## [WORK TO BE COMPLETED]
Pull every line containing "this" from the entries.

## [GIVEN ENTRIES]

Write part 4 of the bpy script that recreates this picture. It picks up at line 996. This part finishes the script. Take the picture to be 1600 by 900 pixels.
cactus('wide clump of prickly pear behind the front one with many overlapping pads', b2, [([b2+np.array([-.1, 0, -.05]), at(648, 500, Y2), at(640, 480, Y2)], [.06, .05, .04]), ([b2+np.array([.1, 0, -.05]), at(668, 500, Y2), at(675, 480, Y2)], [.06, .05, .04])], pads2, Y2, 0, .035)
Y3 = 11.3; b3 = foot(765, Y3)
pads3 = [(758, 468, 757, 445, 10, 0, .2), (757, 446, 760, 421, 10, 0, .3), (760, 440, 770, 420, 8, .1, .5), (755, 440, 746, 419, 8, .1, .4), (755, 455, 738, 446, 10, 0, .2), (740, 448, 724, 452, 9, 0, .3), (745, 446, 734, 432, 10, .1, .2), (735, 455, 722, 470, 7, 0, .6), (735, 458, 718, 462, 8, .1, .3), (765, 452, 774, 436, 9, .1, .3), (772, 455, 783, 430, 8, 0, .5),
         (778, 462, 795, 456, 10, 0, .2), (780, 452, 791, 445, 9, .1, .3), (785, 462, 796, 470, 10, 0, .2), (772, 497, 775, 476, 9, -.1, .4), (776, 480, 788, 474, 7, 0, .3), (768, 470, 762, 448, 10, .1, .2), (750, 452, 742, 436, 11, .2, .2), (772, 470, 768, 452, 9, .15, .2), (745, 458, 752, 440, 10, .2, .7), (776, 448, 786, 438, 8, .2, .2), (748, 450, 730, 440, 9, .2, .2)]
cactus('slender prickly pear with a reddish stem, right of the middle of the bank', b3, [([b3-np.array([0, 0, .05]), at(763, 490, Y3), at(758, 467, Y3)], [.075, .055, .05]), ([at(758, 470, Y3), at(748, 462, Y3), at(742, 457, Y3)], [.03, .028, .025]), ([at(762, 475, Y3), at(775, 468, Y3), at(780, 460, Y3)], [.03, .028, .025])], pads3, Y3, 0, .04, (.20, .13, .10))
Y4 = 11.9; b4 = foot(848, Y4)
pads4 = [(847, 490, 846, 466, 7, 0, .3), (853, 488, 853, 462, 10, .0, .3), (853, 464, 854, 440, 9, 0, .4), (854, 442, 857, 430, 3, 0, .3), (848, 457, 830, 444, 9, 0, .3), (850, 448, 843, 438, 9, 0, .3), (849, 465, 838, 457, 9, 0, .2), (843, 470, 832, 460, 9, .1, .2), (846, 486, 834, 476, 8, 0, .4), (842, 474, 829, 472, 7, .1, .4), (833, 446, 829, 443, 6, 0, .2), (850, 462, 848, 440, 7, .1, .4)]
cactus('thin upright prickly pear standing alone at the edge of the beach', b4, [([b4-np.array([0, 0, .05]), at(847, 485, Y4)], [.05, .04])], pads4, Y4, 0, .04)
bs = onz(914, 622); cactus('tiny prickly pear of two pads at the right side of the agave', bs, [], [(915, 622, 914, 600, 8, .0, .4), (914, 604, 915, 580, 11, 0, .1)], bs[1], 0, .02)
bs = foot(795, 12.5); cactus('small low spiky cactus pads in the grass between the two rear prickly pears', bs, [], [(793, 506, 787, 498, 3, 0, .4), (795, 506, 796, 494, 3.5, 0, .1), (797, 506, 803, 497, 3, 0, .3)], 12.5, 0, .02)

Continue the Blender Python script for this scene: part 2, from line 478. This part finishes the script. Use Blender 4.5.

## [ANSWER TO THE EXERCISE]
Write part 4 of the bpy script that recreates this picture. It picks up at line 996. This part finishes the script. Take the picture to be 1600 by 900 pixels.
Continue the Blender Python script for this scene: part 2, from line 478. This part finishes the script. Use Blender 4.5.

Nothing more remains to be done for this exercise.